[INSTRUCTION] Copy out, exactly and without additions, the lines from the one that contains "Write a Blender" to the one that contains "PI = math.pi", both ends included.

[DATA ENTRIES]
■ ■ ■
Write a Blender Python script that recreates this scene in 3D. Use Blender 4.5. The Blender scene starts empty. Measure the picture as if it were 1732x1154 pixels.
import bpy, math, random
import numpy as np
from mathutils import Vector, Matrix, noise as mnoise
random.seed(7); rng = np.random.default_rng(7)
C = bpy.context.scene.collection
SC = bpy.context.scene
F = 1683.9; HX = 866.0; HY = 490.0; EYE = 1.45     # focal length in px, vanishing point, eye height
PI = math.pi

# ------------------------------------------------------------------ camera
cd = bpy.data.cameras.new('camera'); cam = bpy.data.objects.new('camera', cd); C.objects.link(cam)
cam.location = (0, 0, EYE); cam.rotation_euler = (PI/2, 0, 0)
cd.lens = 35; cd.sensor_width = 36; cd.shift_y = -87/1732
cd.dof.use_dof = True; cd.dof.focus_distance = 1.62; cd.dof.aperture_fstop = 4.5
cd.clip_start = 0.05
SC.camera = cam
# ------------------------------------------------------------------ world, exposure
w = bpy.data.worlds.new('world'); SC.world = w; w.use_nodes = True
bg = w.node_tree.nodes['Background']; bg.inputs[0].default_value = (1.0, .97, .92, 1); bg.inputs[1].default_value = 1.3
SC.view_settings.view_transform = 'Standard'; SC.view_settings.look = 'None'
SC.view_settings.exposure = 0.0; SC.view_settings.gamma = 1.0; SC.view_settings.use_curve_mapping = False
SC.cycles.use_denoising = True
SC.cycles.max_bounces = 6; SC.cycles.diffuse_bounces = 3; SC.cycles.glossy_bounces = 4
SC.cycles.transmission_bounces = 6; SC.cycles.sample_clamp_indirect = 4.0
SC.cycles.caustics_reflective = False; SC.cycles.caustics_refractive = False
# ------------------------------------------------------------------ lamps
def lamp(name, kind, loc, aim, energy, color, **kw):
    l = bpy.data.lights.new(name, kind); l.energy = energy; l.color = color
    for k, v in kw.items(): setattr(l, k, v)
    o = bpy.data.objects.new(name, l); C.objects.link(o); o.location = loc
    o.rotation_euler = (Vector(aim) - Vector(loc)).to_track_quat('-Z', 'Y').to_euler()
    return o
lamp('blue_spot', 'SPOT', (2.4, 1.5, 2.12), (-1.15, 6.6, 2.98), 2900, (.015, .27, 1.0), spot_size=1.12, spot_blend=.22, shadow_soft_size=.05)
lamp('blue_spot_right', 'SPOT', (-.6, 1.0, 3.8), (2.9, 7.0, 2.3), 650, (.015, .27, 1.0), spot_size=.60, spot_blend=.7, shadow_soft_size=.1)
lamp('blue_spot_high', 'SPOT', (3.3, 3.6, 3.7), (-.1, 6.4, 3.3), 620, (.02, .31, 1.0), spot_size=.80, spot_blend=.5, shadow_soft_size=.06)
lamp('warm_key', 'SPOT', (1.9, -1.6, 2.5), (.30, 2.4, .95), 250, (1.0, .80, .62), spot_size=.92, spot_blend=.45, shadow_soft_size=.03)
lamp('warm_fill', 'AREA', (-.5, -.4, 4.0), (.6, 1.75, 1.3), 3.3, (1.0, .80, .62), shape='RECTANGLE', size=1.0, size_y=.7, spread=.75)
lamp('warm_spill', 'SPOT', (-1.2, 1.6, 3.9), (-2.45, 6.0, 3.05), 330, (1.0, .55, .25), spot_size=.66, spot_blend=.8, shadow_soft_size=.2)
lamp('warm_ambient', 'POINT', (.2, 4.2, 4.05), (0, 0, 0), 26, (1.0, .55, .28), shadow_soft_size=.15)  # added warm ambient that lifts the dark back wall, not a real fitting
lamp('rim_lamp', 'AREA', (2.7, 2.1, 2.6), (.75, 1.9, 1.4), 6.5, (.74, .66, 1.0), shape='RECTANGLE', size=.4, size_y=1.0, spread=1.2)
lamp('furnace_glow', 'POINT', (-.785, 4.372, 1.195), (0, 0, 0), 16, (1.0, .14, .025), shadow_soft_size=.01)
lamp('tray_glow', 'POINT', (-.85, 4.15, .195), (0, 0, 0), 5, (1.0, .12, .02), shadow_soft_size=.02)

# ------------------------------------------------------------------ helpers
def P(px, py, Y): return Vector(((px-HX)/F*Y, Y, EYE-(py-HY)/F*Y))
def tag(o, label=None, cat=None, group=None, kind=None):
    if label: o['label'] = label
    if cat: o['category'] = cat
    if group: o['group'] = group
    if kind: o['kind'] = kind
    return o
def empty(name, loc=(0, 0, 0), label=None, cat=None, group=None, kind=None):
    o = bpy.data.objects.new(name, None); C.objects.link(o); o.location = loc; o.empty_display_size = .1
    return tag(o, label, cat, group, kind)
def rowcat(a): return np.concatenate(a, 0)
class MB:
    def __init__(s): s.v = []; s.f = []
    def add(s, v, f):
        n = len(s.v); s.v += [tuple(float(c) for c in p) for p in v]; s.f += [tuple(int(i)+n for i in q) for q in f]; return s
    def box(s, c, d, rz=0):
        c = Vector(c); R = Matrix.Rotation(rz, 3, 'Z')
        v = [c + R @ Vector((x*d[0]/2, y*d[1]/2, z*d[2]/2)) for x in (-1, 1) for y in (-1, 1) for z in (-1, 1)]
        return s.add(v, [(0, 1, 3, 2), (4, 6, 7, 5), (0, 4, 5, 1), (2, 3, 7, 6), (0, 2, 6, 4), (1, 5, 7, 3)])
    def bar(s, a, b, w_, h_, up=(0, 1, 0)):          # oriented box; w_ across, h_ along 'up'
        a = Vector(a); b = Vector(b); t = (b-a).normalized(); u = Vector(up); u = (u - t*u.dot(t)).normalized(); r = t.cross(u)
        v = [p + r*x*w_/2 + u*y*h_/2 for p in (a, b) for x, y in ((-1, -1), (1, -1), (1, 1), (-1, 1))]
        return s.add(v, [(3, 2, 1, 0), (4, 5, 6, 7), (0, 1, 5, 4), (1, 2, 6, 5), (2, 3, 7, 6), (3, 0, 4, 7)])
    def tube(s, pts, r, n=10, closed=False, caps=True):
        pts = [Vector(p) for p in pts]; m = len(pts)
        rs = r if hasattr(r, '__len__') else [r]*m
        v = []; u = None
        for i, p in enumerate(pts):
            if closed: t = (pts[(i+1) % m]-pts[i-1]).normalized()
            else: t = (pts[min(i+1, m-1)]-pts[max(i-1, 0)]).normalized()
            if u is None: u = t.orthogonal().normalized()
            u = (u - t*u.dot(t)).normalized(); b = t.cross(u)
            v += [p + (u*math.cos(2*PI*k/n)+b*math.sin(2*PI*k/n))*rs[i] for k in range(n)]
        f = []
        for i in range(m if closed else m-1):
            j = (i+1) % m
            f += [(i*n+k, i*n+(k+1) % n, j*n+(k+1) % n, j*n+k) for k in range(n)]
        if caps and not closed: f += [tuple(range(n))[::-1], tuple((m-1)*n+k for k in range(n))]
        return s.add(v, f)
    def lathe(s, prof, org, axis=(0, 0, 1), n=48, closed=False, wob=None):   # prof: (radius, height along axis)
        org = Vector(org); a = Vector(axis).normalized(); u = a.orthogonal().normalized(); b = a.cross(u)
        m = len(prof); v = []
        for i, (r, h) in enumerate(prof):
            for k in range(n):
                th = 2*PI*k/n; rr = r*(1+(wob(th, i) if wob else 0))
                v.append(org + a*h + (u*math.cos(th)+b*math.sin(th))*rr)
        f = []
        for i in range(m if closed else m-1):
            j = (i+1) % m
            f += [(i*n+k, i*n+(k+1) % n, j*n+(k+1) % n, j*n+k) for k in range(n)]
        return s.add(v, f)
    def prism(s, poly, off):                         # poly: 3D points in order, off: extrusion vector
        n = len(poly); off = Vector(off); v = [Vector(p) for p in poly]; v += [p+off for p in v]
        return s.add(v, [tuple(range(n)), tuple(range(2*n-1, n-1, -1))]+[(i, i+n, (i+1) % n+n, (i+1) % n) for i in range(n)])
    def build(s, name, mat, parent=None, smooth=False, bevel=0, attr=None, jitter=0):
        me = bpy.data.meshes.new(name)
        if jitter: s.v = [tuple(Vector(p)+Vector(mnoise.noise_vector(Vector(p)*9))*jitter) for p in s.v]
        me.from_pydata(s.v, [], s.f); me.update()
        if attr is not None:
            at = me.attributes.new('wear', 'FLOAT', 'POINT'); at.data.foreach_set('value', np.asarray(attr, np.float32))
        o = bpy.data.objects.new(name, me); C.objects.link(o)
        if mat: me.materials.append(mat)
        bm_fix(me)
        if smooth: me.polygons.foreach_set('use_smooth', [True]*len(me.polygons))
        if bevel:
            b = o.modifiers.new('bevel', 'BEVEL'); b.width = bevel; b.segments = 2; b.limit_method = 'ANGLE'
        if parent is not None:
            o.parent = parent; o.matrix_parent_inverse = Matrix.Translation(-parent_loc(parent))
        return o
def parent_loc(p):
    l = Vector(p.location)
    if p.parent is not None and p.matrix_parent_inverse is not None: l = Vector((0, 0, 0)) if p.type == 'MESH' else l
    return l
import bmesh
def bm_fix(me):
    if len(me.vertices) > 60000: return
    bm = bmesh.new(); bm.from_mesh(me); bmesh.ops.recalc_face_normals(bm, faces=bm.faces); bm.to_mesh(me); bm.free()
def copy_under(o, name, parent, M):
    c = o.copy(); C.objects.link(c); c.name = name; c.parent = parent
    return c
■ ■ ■
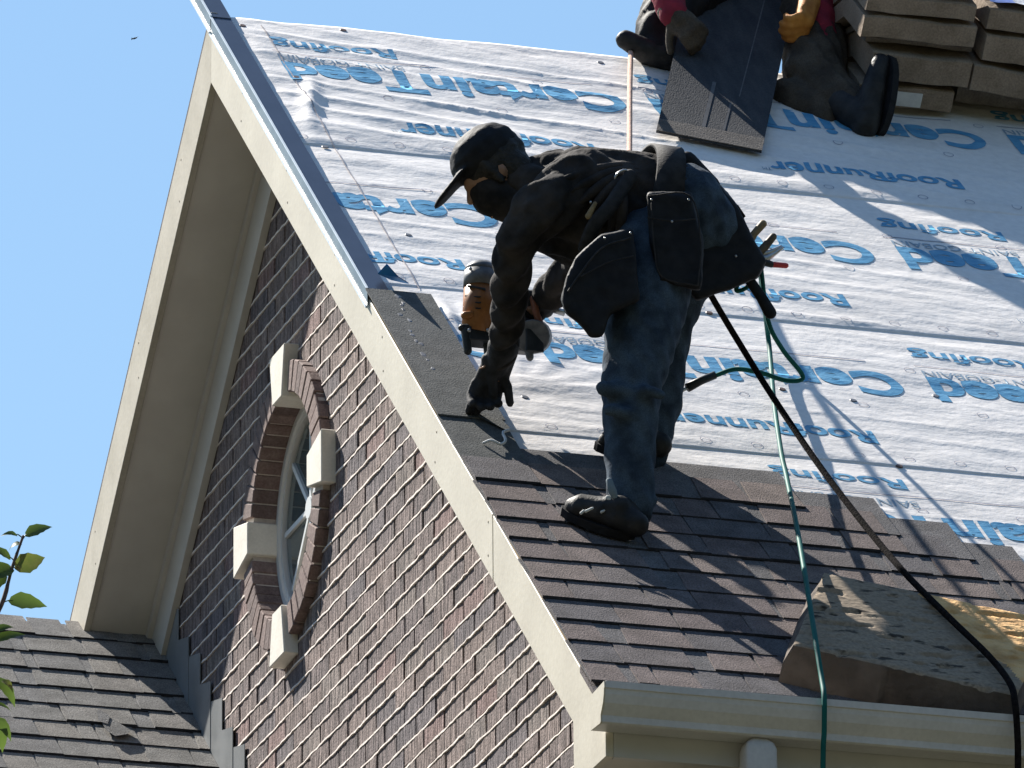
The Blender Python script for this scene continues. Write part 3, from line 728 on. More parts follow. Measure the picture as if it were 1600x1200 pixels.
■ ■ ■
[CORRECT RESPONSE]
Write a Blender Python script that recreates this scene in 3D. Use Blender 4.5. The Blender scene starts empty. Measure the picture as if it were 1732x1154 pixels.
import bpy, math, random
import numpy as np
from mathutils import Vector, Matrix, noise as mnoise
random.seed(7); rng = np.random.default_rng(7)
C = bpy.context.scene.collection
SC = bpy.context.scene
F = 1683.9; HX = 866.0; HY = 490.0; EYE = 1.45     # focal length in px, vanishing point, eye height
PI = math.pi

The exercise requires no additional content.